The final piece of content for Rocksteady Studios’ Suicide Squad: Kill the Justice League landed this week, and it effectively and unceremoniously undoes the dramatic deaths of two more of its Justice Leaguers. In episode 8 of Kill the Justice League, Task Force X successfully kills the last remaining Brainiac, then — Look up in the sky! It’s a spoiler! — Superman and Batman show up, totally alive and seemingly unharmed.
The Suicide Squad game undoes its superhero deaths in the cheapest way
Kill the Justice League delivers its expected, disappointing ending
The finale of Suicide Squad: Kill the Justice League, as narrated by Harley Quinn, explains that Superman and Batman were apparently trapped inside Brainiac’s lair this whole time. Now that the surviving Justice League is freed from Brainiac’s control, they’ll atone, freeing Metropolis’ citizens from their alien oppressors and visiting various alternate realities affected by other Brainiacs to set them right.

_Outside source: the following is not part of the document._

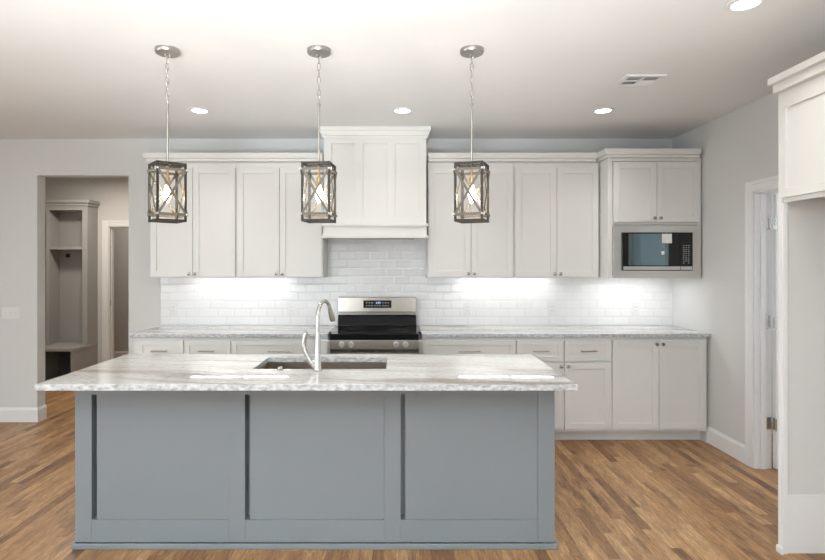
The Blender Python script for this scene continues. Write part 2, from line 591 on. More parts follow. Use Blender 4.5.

As for Task Force X, they’ve hacked the bombs out of their heads and have peaced out to an Elseworld to live their best lives, free from Amanda Waller’s control.
Suicide Squad: Kill the Justice League had players kill DC’s most famous superheroes over the course of the 2024 game — much to the dismay of Batman fans who weren’t pleased that actor Kevin Conroy’s final video game role as the Caped Crusader saw him disposed of in such an ignominious way. But the ending cutscene of Kill the Justice League’s final story episode explains that the Batman and Superman that were previously killed by Task Force X were clones created by Brainiac. Freed from their purple crystal prisons, Bats and Supes are apparently free to rejoin the canon of Rocksteady’s Arkhamverse, almost as if nothing ever happened.
In previous story episodes, players recovered uncorrupted versions of the Flash and Green Lantern, undoing those heroes’ deaths as well. But Wonder Woman, who was killed by an evil (clone) Superman during Kill the Justice League’s story, will apparently remain dead in Rocksteady’s game. The good news for Diana is that she has her own game in the works, though it’s unclear if Monolith Productions’ Wonder Woman will exist in the same continuity as Rocksteady’s Arkhamverse.
The revival of the Justice League, sans Wonder Woman, has taken place over the course of multiple post-release expansions to Suicide Squad: Kill the Justice League, which have also introduced new playable characters. One of those new additions to Task Force X is an alternate-universe Joker, who is very different from the one voiced by Mark Hamill in the Batman Arkham games.
Given that Suicide Squad: Kill the Justice League is based on a comic book property, it’s unsurprising that the Justice League would return alive, and that their deaths would be meaningless in the long run. It’s also unsurprising due to a flood of leaks that indicated their return. Even Rocksteady hinted at one point in an in-game calendar that Batman would be back, despite being shot in the head by Harley.
But the final chapter of Kill the Justice League is still presented in the cheapest way possible, with a handful of illustrations and voiceover from a single character explaining how the game’s once-shocking story would be wrapped up. It’s an appropriate ending for the saga of Rocksteady’s Suicide Squad game, which was beset with delays, poor reception, rampant leaks, and technical problems. The good news is that everyone, except for maybe Wonder Woman, can move on.